What a wonderful experience, Irene. I don't know if your experience is common, but it is a rare treat to see the one who loves your book enjoying it (and isn't a relative). Thanks for sharing this.
My ideal reader is someone willing to work a little--to figure out what I'm occasionally alluding to, who has some cultural competency. I'm surprised by statements that puzzle people who apparently don't know much about the world we live in, or science, or history, or culture. I know I'm always delighted when I figure out such things, and although my work is certainly not full of them, it's not written for sixth graders either. Sound pretentious? Not meant to be. We read in part to expand our horizons.
I still wonder who my ideal reader is. I recently discovered that most of the time, my children's plays, which are Texas-style spoofs of fairy tales, get produced in places like ND, WI, NY, SD and MN. It's harder to track my short story readers, unless they contact me.
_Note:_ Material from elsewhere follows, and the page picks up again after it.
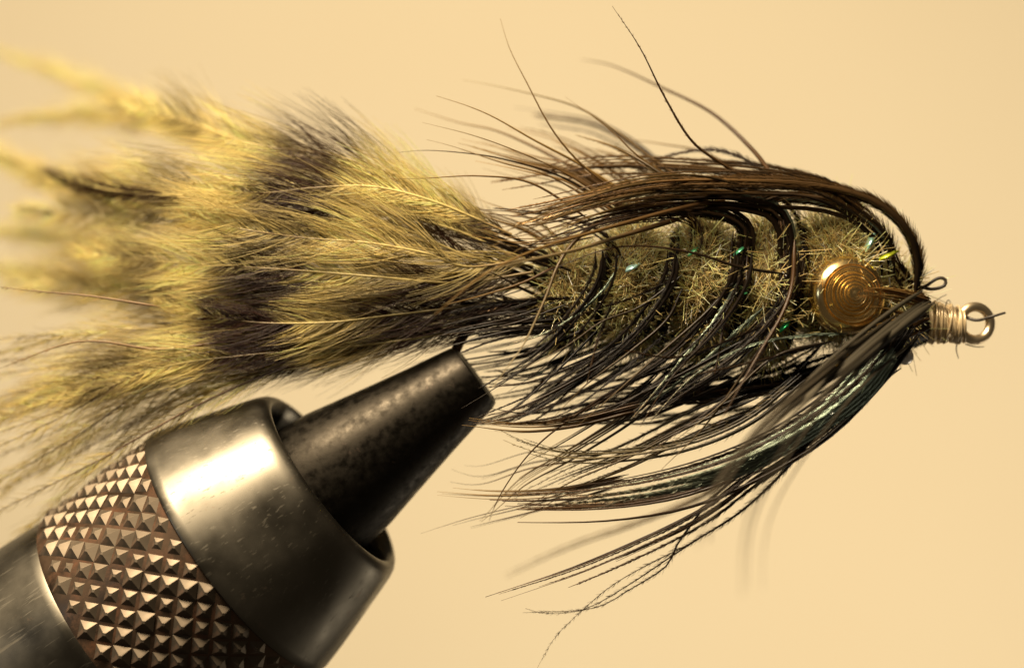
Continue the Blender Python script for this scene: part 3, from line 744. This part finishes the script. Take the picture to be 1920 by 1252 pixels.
FE = [
    # sparse brown hairs standing up along the top
    ([(930, 440, .1), (820, 370, .1), (700, 315, .1), (600, 288, .15), (480, 272, .2), (380, 240, .3)], 78, 0, dict(dens=42, rad=.0016, yel=np.array([.27, .175, .11]), a0=1.0, a1=.55, fluff=.1, root=.1)),
    ([(900, 420, .2), (760, 345, .2), (620, 300, .2), (500, 285, .25), (380, 250, .3)], 90, 0, dict(dens=32, rad=.0015, yel=np.array([.24, .15, .10]), a0=1.0, a1=.6, fluff=.12, root=.1)),
    # dark and yellow blurred tips at the left
    ([(345, 366, .0), (250, 362, .1), (170, 348, .2), (80, 318, .3)], 26, 34, dict(yel=MAU * .8, a0=.35, fluff=.1, root=-3)),
    ([(330, 362, .05), (240, 366, .15), (160, 355, .25), (90, 330, .35)], 26, 30, dict(yel=MAU * .8, a0=.35, fluff=.1, root=-3)),
    ([(150, 345, .3), (80, 325, .4), (-40, 280, .5)], 40, 50, dict(yel=YEL * .9, a0=.35, fluff=.1, root=-3, off=-2.4)),
    # far layer
    ([(960, 470, .5), (760, 380, .6), (560, 300, .7), (350, 240, .9), (150, 215, 1.2), (-30, 235, 1.4)], 60, 70, dict(off=.05)),
    ([(700, 400, .9), (450, 300, 1.3), (250, 200, 1.8), (110, 140, 2.2), (-30, 90, 2.5)], 50, 70, dict(off=.5, dark=.8)),
    ([(960, 500, .5), (700, 440, .7), (450, 400, .8), (250, 370, 1.0), (60, 330, 1.2), (-40, 280, 1.3)], 80, 90, dict(off=-.05)),
    ([(960, 520, .5), (700, 500, .6), (400, 480, .7), (150, 450, .9), (-40, 430, 1.1)], 100, 100, dict(off=.08)),
    ([(960, 540, .4), (700, 560, .5), (420, 560, .6), (180, 520, .8), (-40, 500, 1.0)], 100, 100, dict(off=-.04)),
    ([(960, 560, .3), (720, 620, .3), (480, 650, .4), (220, 690, .4), (-20, 760, .5)], 90, 80, dict(off=.1)),
    ([(940, 580, .2), (720, 650, .2), (500, 700, .2), (250, 780, .3), (60, 880, .3), (-30, 960, .3)], 55, 50, dict(off=-.1, dens=62, a0=.42, a1=.03, fluff=.09)),
    # middle layer
    ([(970, 470, .2), (820, 370, .2), (700, 315, .2), (600, 288, .25), (480, 272, .3), (340, 225, .5), (190, 195, .8)], 36, 80, dict(off=.0, a0=.6, a1=.2, root=.45)),
    ([(970, 480, .1), (830, 400, .1), (680, 345, .1), (540, 345, .1), (400, 345, .2), (250, 350, .4), (80, 345, .7)], 90, 110, dict(off=.06, root=.45)),
    ([(980, 490, .0), (850, 430, .0), (700, 400, .0), (560, 420, .0), (400, 410, .1), (230, 400, .3), (20, 400, .6)], 90, 110, dict(off=.02)),
    ([(980, 540, .0), (850, 540, .0), (700, 540, .0), (540, 560, .0), (380, 560, .1), (200, 540, .3), (0, 530, .5)], 100, 100, dict(off=.1)),
    ([(980, 570, .0), (860, 600, .0), (720, 620, .0), (560, 640, .0), (400, 650, .0), (200, 700, .05), (-20, 790, .1)], 80, 80, dict(off=-.05)),
    ([(960, 560, .1), (760, 590, .1), (560, 600, .1), (320, 610, .1), (130, 630, .15), (-30, 670, .2)], 60, 55, dict(off=.15, dens=62, a0=.4, a1=.03, fluff=.08)),
    ([(900, 600, .1), (700, 650, .1), (520, 690, .1), (350, 720, .1), (180, 790, .1), (-10, 900, .15)], 55, 50, dict(off=.0, dens=62, rad=.0017, a0=.42, a1=.04, fluff=.1)),
    ([(780, 610, .0), (600, 650, .0), (420, 680, .0), (220, 730, .0), (70, 760, .0), (-30, 810, .0)], 50, 45, dict(off=.25, dens=62, rad=.0017, a0=.4, a1=.04, fluff=.1)),
    ([(640, 640, .0), (450, 710, .05), (300, 780, .1), (150, 900, .15), (-20, 1060, .2)], 60, 45, dict(off=-.1, dens=62, rad=.0016, a0=.42, a1=.03, fluff=.1)),
    # near layer
    ([(1010, 482, -.2), (880, 500, -.22), (800, 475, -.22), (690, 455, -.2), (560, 445, -.15), (430, 425, -.1), (300, 395, .1)], 85, 100, dict(off=-.02, dark=.45)),
    ([(960, 440, -.15), (820, 380, -.15), (700, 350, -.12), (590, 352, -.1), (480, 362, -.05), (330, 350, .1)], 80, 75, dict(dark=1.2, off=.04, root=.35)),
    ([(1000, 510, -.2), (860, 530, -.2), (720, 520, -.2), (600, 510, -.15), (450, 500, -.1), (300, 490, .0), (120, 470, .2)], 80, 85, dict(off=-.06, dark=1.2)),
    ([(990, 560, -.15), (870, 575, -.15), (740, 590, -.15), (600, 605, -.15), (440, 600, -.1), (280, 560, .0)], 75, 70, dict(off=-.30, dark=1.2)),
    ([(990, 590, -.1), (860, 620, -.1), (740, 640, -.1), (600, 655, -.1), (470, 665, -.1), (300, 690, -.1), (120, 760, -.05)], 55, 60, dict(off=-.12)),
    ([(1000, 500, -.05), (880, 480, -.1), (760, 430, -.1), (640, 400, -.08), (520, 390, .0), (400, 380, .1)], 75, 75, dict(off=.10)),
    ([(1000, 520, -.1), (900, 545, -.1), (780, 560, -.1), (640, 570, -.1), (480, 545, .0), (330, 520, .1)], 75, 75, dict(off=-.03, dark=1.0)),
]
for i in range(11):                              # thin wispy plumes streaming down to the lower left
    ye = 640 + 34 * i + rng.normal(0, 12)
    xs_ = rng.uniform(640, 820); ys_ = 600 + 3.5 * i + rng.normal(0, 8); yd = rng.uniform(-.15, .5)
    xm = rng.uniform(300, 400); ym = ys_ + (ye - ys_) * rng.uniform(.25, .36)
    FE.append(([(xs_, ys_, yd), ((xs_ + xm) / 2, ys_ + (ym - ys_) * .36, yd), (xm, ym, yd), (xm * .45, ym + (ye - ym) * .52, yd), (-40, ye, yd)],
               rng.uniform(32, 48), rng.uniform(28, 42), dict(off=rng.uniform(-.3, .4), dens=62, rad=.0015, a0=.5, a1=.14, fluff=.10, root=.2, sh=np.array([.20, .13, .08]), yel=YEL * .85)))
for pts, wu, wd, kw in FE:
    # the tail curls away from the camera towards its tips
    pts = [(a, b_, c_ + 1.0 * max(0, (420 - a) / 450) ** 1.3 * (1.0 if b_ < 620 else .25)) for a, b_, c_ in pts]
    if pts[0][2] >= .35:                         # the far feathers are loose and downy
        kw['a0'] = .36; kw['fluff'] = .12; kw['dark'] = .7; pts = [(a, b_, c_ + .5 * max(0, (600 - a) / 600)) for a, b_, c_ in pts]
    kw['off'] = kw.get('off', 0) + rng.normal(0, .05)
    kw['dark'] = kw.get('dark', 1.0) * rng.uniform(.9, 1.1)
    feather(pts, wu, wd, **kw)
# out of focus dark bar and pale knobs near the camera
one([(420, 640), (300, 655), (150, 640), (0, 690)], -.1, -.05, 6, 'fuzzy', UMB, UMB, 1.5)
one([(300, 575), (170, 555), (60, 545), (-20, 535)], -.1, .0, 5, 'fuzzy', UMB, UMB, 1.2)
In general, I think they are mostly women who appreciate quirky characters (who sometimes curse) and like reading about small town life. Other than that, I have no clue. LOL
bobbi c.
Victoria,
I agree with you completely on the gaps in readers' knowledge and the apparent lack of curiosity. Some of the cultural allusions I include can be explained with a dictionary, but that doesn't seem to occur to anyone. Thank you for describing your intent, and no, I don't think it's pretentious. I expect to be challenged by what I read, not bored. Thanks for adding to the discussion.
Bobbi, the information about your plays is interesting. Something is resonating in other areas. It sounds like you're not worried about writing to a specific ideal reader and neither am I. It feels too limiting. Thanks for commenting.